◆ Records with scene code:
* Start *

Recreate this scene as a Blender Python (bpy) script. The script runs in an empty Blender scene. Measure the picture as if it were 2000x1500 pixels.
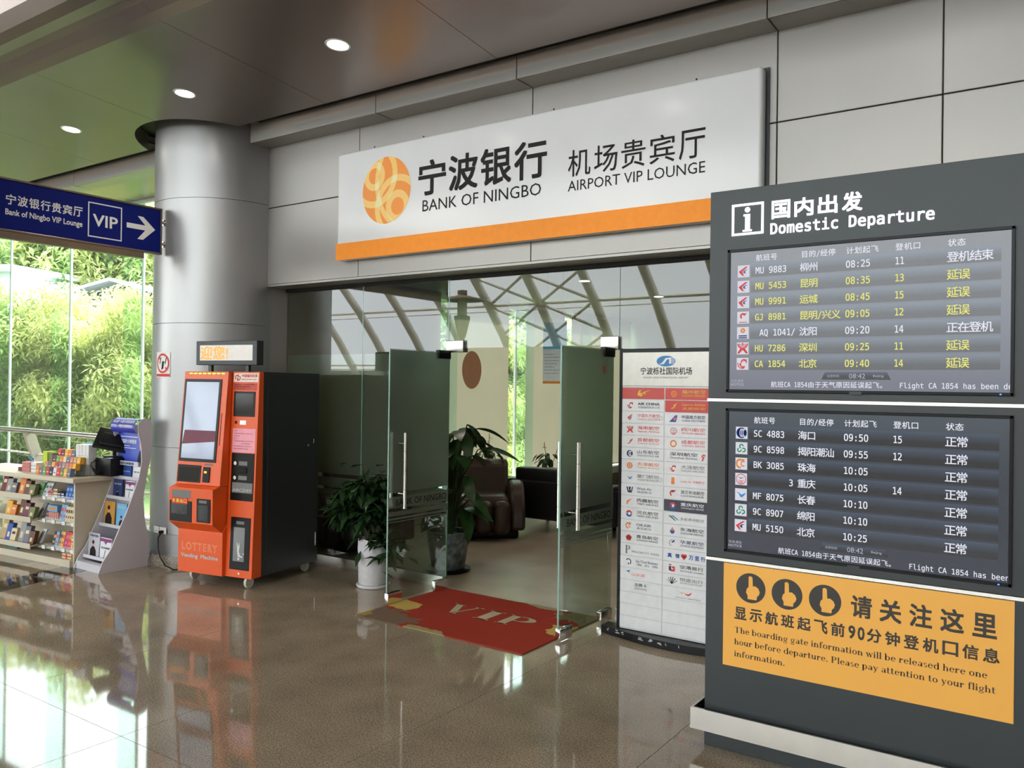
import bpy, bmesh, math, random, os
from mathutils import Vector, Matrix
random.seed(7)
S = bpy.context.scene
C = S.collection
PI = math.pi

# ------------------------------------------------------------------ camera
H = 1.7
cd = bpy.data.cameras.new('camera'); cam = bpy.data.objects.new('camera', cd); C.objects.link(cam)
cd.sensor_width = 36; cd.lens = 36 * 1616.5 / 2000; cd.clip_start = .05; cd.clip_end = 300
RV = (0.82403201, 0.56638962, 0.01319292); UV = (-0.0086586, -0.01069353, 0.99990533); WV = (-0.56647708, 0.82406823, 0.00390767)
cam.matrix_world = Matrix(((RV[0], UV[0], -WV[0], 0), (RV[1], UV[1], -WV[1], 0), (RV[2], UV[2], -WV[2], H), (0, 0, 0, 1)))
S.camera = cam
# ------------------------------------------------------------------ world, sun, exposure
wd = bpy.data.worlds.new('overcast'); S.world = wd; wd.use_nodes = True
bg = wd.node_tree.nodes['Background']; bg.inputs[0].default_value = (.93, .97, 1, 1); bg.inputs[1].default_value = 9.0
sl = bpy.data.lights.new('sun', 'SUN'); sl.energy = 18; sl.angle = .05; sl.color = (1, .93, .8)
so = bpy.data.objects.new('sun', sl); C.objects.link(so)
so.rotation_euler = Vector((-.9, .30, 1.3)).to_track_quat('Z', 'Y').to_euler()
S.view_settings.view_transform = 'Standard'; S.view_settings.look = 'None'; S.view_settings.gamma = 1
S.view_settings.use_curve_mapping = False; S.view_settings.exposure = 0.0
S.cycles.transparent_max_bounces = 32; S.cycles.max_bounces = 10; S.cycles.diffuse_bounces = 5; S.cycles.sample_clamp_indirect = 6

# ------------------------------------------------------------------ materials
def srgb(r, g, b):
    f = lambda c: (c / 255 / 12.92) if c <= 10 else ((c / 255 + .055) / 1.055) ** 2.4
    return (f(r), f(g), f(b), 1)
MC = {}
def mat(name, col, rough=.5, metal=0, noise=0, nscale=20, bump=0, bscale=60, spec=.5, emit=0, coat=0, trans=0):
    if name in MC: return MC[name]
    m = bpy.data.materials.new(name); m.use_nodes = True; nt = m.node_tree; N = nt.nodes; L = nt.links
    b = N['Principled BSDF']
    b.inputs['Base Color'].default_value = col; b.inputs['Roughness'].default_value = rough; b.inputs['Metallic'].default_value = metal
    b.inputs['Specular IOR Level'].default_value = spec; b.inputs['Coat Weight'].default_value = coat
    if emit: b.inputs['Emission Color'].default_value = col; b.inputs['Emission Strength'].default_value = emit
    tc = N.new('ShaderNodeTexCoord')
    n = N.new('ShaderNodeTexNoise'); n.inputs['Scale'].default_value = nscale; n.inputs['Detail'].default_value = 4
    L.new(tc.outputs['Object'], n.inputs['Vector'])
    k = noise if noise else .04
    mr = N.new('ShaderNodeMapRange'); mr.inputs[1].default_value = .3; mr.inputs[2].default_value = .7
    mr.inputs[3].default_value = 1 - k; mr.inputs[4].default_value = 1 + k; L.new(n.outputs[0], mr.inputs[0])
    vm = N.new('ShaderNodeVectorMath'); vm.operation = 'SCALE'; vm.inputs[0].default_value = col[:3]; L.new(mr.outputs[0], vm.inputs['Scale'])
    L.new(vm.outputs[0], b.inputs['Base Color'])
    if bump:
        n2 = N.new('ShaderNodeTexNoise'); n2.inputs['Scale'].default_value = bscale; n2.inputs['Detail'].default_value = 3
        L.new(tc.outputs['Object'], n2.inputs['Vector'])
        bp = N.new('ShaderNodeBump'); bp.inputs['Strength'].default_value = bump; bp.inputs['Distance'].default_value = .01
        L.new(n2.outputs[0], bp.inputs['Height']); L.new(bp.outputs[0], b.inputs['Normal'])
    if trans:
        t = N.new('ShaderNodeBsdfTranslucent'); L.new(vm.outputs[0], t.inputs[0]); mx = N.new('ShaderNodeMixShader'); mx.inputs[0].default_value = trans
        L.new(b.outputs[0], mx.inputs[1]); L.new(t.outputs[0], mx.inputs[2]); L.new(mx.outputs[0], N['Material Output'].inputs[0])
    MC[name] = m; return m
def emis(name, col, st):
    if name in MC: return MC[name]
    m = bpy.data.materials.new(name); m.use_nodes = True; N = m.node_tree.nodes; N.clear()
    e = N.new('ShaderNodeEmission'); e.inputs[0].default_value = col; e.inputs[1].default_value = st
    o = N.new('ShaderNodeOutputMaterial'); m.node_tree.links.new(e.outputs[0], o.inputs[0]); MC[name] = m; return m
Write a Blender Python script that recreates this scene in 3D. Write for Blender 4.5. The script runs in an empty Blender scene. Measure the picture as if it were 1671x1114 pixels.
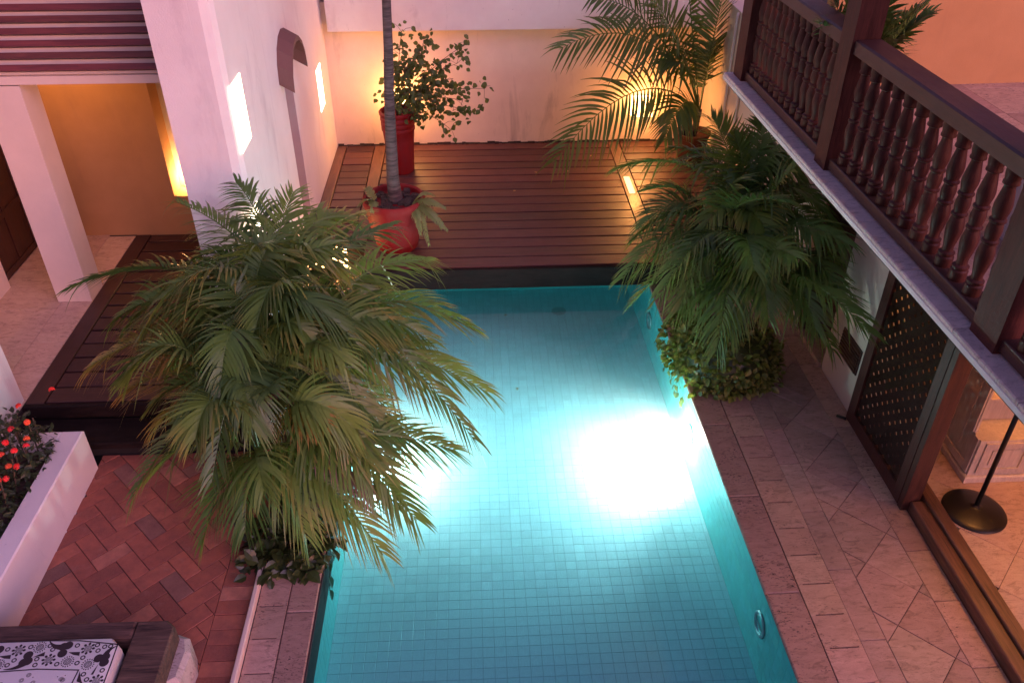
import bpy, math, random
from mathutils import Vector, Matrix, noise

random.seed(7)
R = random.random
U = random.uniform
PI = math.pi
SC = bpy.context.scene
COL = SC.collection

# ------------------------------------------------------------------ camera, sky, exposure
cam = bpy.data.cameras.new('camera')
cam.sensor_width = 36.0
cam.lens = 36.0 * 1378.0 / 1671.0
cam.clip_start = 0.05
cam.clip_end = 500
camo = bpy.data.objects.new('camera', cam)
COL.objects.link(camo)
camo.location = (0, 0, 5.8)
camo.rotation_euler = (math.radians(90 - 35.3), 0, math.radians(-2.6))
SC.camera = camo

SUN_EL, SUN_ROT = math.radians(5), math.radians(140)
w = bpy.data.worlds.new('World')
SC.world = w
w.use_nodes = True
nt = w.node_tree
nt.nodes.clear()
sky = nt.nodes.new('ShaderNodeTexSky')
sky.sky_type = 'NISHITA'
sky.sun_disc = False
sky.sun_elevation = SUN_EL
sky.sun_rotation = SUN_ROT
sky.altitude = 0
sky.air_density = 1.0
sky.dust_density = 2.0
sky.ozone_density = 1.0
tint = nt.nodes.new('ShaderNodeMix')
tint.data_type = 'RGBA'
tint.blend_type = 'MULTIPLY'
tint.inputs[0].default_value = 1.0
tint.inputs[7].default_value = (0.96, 0.60, 1.04, 1)      # camera white balance of the dusk sky
bg = nt.nodes.new('ShaderNodeBackground')
bg.inputs[1].default_value = 0.15
wo = nt.nodes.new('ShaderNodeOutputWorld')
nt.links.new(sky.outputs[0], tint.inputs[6])
nt.links.new(tint.outputs[2], bg.inputs[0])
nt.links.new(bg.outputs[0], wo.inputs[0])

sl = bpy.data.lights.new('sun', 'SUN')
sl.energy = 0.9
sl.angle = math.radians(50)
sl.color = (0.93, 0.55, 1.0)
slo = bpy.data.objects.new('sun', sl)
COL.objects.link(slo)
slo.rotation_euler = (math.radians(58), 0, math.radians(40))

SC.view_settings.view_transform = 'Standard'
SC.view_settings.look = 'None'
SC.view_settings.exposure = 0.84
SC.view_settings.gamma = 1
SC.view_settings.use_curve_mapping = False
SC.render.engine = 'CYCLES'
cy = SC.cycles
cy.use_denoising = True
try:
    cy.denoiser = 'OPENIMAGEDENOISE'
except Exception:
    pass
cy.max_bounces = 7
cy.diffuse_bounces = 4
cy.glossy_bounces = 3
cy.transmission_bounces = 4
cy.transparent_max_bounces = 12
cy.sample_clamp_indirect = 6
cy.caustics_reflective = False
cy.caustics_refractive = False

# ------------------------------------------------------------------ object helpers
class MB:
    """collects geometry for ONE mesh object"""
    def __init__(self):
        self.v = []; self.f = []; self.uv = None

    def poly(self, pts):
        n = len(self.v)
        self.v += [tuple(p) for p in pts]
        self.f.append(tuple(range(n, n + len(pts))))

    def box(self, x0, x1, y0, y1, z0, z1, c=0.0):
        return self.prism([(x0, y0), (x1, y0), (x1, y1), (x0, y1)], z0, z1, c)

    def prism(self, P, z0, z1, c=0.0, bottom=True):
        """vertical prism of a convex ccw polygon, its top edge chamfered by c"""
        n = len(P); b = len(self.v)
        if c > 0:
            Q = inset(P, c)
            if len(Q) != n:
                c = 0
        self.v += [(x, y, z0) for x, y in P]
        if c > 0:
            self.v += [(x, y, z1 - c) for x, y in P] + [(x, y, z1) for x, y in Q]
            rings = 2
        else:
            self.v += [(x, y, z1) for x, y in P]
            rings = 1
        for r in range(rings):
            for i in range(n):
                j = (i + 1) % n
                self.f.append((b + r * n + i, b + r * n + j, b + (r + 1) * n + j, b + (r + 1) * n + i))
        self.f.append(tuple(b + rings * n + i for i in range(n)))
        if bottom:
            self.f.append(tuple(b + i for i in reversed(range(n))))
        return self

    def obox(self, c, ax, ay, az):
        """box from centre and three half-axis vectors"""
        c = Vector(c); ax = Vector(ax); ay = Vector(ay); az = Vector(az)
        b = len(self.v)
        for sz in (-1, 1):
            for sx, sy in ((-1, -1), (1, -1), (1, 1), (-1, 1)):
                self.v.append(tuple(c + ax * sx + ay * sy + az * sz))
        for q in ((3, 2, 1, 0), (4, 5, 6, 7), (0, 1, 5, 4), (1, 2, 6, 5), (2, 3, 7, 6), (3, 0, 4, 7)):
            self.f.append(tuple(b + i for i in q))
        return self

    def tube(self, pts, rad, n=8, cap=True):
        pts = [Vector(p) for p in pts]
        if not hasattr(rad, '__len__'):
            rad = [rad] * len(pts)
        b = len(self.v)
        a = None
        for k, p in enumerate(pts):
            t = (pts[min(k + 1, len(pts) - 1)] - pts[max(k - 1, 0)]).normalized()
            if a is None:
                a = t.cross(Vector((0.3, 0.7, 0.2))).normalized()
            a = (a - t * a.dot(t)).normalized()
            c = t.cross(a)
            for i in range(n):
                q = 2 * PI * i / n
                self.v.append(tuple(p + (a * math.cos(q) + c * math.sin(q)) * rad[k]))
        for k in range(len(pts) - 1):
            for i in range(n):
                j = (i + 1) % n
                self.f.append((b + k * n + i, b + k * n + j, b + (k + 1) * n + j, b + (k + 1) * n + i))
        if cap:
            self.f.append(tuple(b + i for i in reversed(range(n))))
            self.f.append(tuple(b + (len(pts) - 1) * n + i for i in range(n)))
        return self

    def lathe(self, prof, n=24, at=(0, 0, 0), cap=True):
        b = len(self.v)
        for r, z in prof:
            for i in range(n):
                q = 2 * PI * i / n
                self.v.append((at[0] + r * math.cos(q), at[1] + r * math.sin(q), at[2] + z))
        for k in range(len(prof) - 1):
            for i in range(n):
                j = (i + 1) % n
                self.f.append((b + k * n + i, b + k * n + j, b + (k + 1) * n + j, b + (k + 1) * n + i))
        if cap:
            self.f.append(tuple(b + i for i in reversed(range(n))))
            self.f.append(tuple(b + (len(prof) - 1) * n + i for i in range(n)))
        return self

    def mesh(self, name, m, smooth=False):
        me = bpy.data.meshes.new(name)
        me.from_pydata(self.v, [], self.f)
        if self.uv:
            l = me.uv_layers.new(name='UVMap')
            vi = [0] * len(me.loops)
            me.loops.foreach_get('vertex_index', vi)
            flat = []
            for i in vi:
                flat += self.uv[i]
            l.data.foreach_set('uv', flat)
        if smooth:
            me.polygons.foreach_set('use_smooth', [True] * len(me.polygons))
        me.materials.append(m)
        me.validate()
        me.update()
        return me

    def build(self, name, m, parent=None, smooth=False, loc=None, kind=None, sharp=None):
        me = self.mesh(name, m, smooth)
        if smooth and sharp:
            try:
                me.set_sharp_from_angle(angle=math.radians(sharp))
            except Exception:
                pass
        return place(name, me, parent, loc, kind=kind)


def inset(P, d):
    n = len(P); out = []
    for i in range(n):
        p0, p1, p2 = Vector(P[i - 1]), Vector(P[i]), Vector(P[(i + 1) % n])
        a, b = p1 - p0, p2 - p1
        if a.length < 2.2 * d or b.length < 2.2 * d:
            return []
        a.normalize(); b.normalize()
        na, nb = Vector((-a.y, a.x)), Vector((-b.y, b.x))
        k = 1 + na.dot(nb)
        if k < 0.15:
            return []
        out.append(tuple(p1 + (na + nb) * (d / k)))
    return out


def clip(P, nx, ny, c):
    """keep the part of polygon P where nx*x+ny*y<=c"""
    out = []
    for i in range(len(P)):
        a, b = P[i], P[(i + 1) % len(P)]
        da, db = nx * a[0] + ny * a[1] - c, nx * b[0] + ny * b[1] - c
        if da <= 0:
            out.append(a)
        if da * db < 0:
            t = da / (da - db)
            out.append((a[0] + (b[0] - a[0]) * t, a[1] + (b[1] - a[1]) * t))
    return out


def area(P):
    return 0.5 * abs(sum(P[i - 1][0] * P[i][1] - P[i][0] * P[i - 1][1] for i in range(len(P))))


def place(name, me, parent=None, loc=None, rot=None, kind=None, mw=None):
    o = bpy.data.objects.new(name, me)
    COL.objects.link(o)
    if parent is not None:
        o.parent = parent
    if mw is not None:
        o.matrix_local = mw
    if loc is not None:
        o.location = loc
    if rot is not None:
        o.rotation_euler = rot
    if kind:
        o['kind'] = kind
    return o


def tag(o, label, cat, group=None):
    o['label'] = label
    o['category'] = cat
    if group:
        o['group'] = group
    return o


def thing(name, label, cat, loc=(0, 0, 0), rz=0, group=None):
    o = bpy.data.objects.new(name, None)
    COL.objects.link(o)
    o.empty_display_size = 0.1
    o.location = loc
    o.rotation_euler = (0, 0, rz)
    return tag(o, label, cat, group)


def setting(name, loc=(0, 0, 0), rz=0):
    o = bpy.data.objects.new(name, None)
    COL.objects.link(o)
    o.location = loc
    o.rotation_euler = (0, 0, rz)
    o['kind'] = 'structure'
    return o


def piece(name, P, z0, z1, c, m, parent, jit=0.0, tilt=0.0, label=None):
    """one slab, brick or board with its own origin"""
    cx = sum(p[0] for p in P) / len(P); cyy = sum(p[1] for p in P) / len(P)
    Q = [(p[0] - cx, p[1] - cyy) for p in P]
    mb = MB(); mb.prism(Q, z0 - z1, 0, c)
    o = mb.build(name, m, parent, loc=(cx, cyy, z1 + U(-jit, jit)))
    if tilt:
        o.rotation_euler = (U(-tilt, tilt), U(-tilt, tilt), 0)
    if label:
        o['label'] = label
    return o


def rect(x0, x1, y0, y1):
    return [(x0, y0), (x1, y0), (x1, y1), (x0, y1)]

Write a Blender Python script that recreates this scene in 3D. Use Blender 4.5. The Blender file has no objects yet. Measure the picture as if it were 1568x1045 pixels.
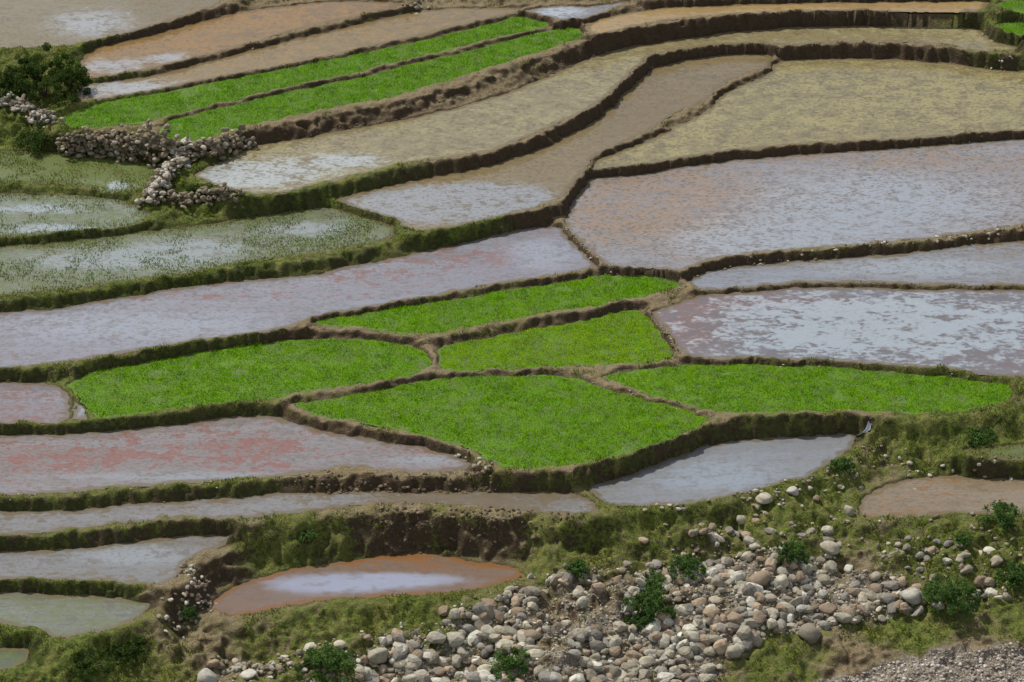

* End *

◆ What the exercise asks:
Only the count is wanted: report how many lines of the material above hold the word "picture".

◆ The output:
3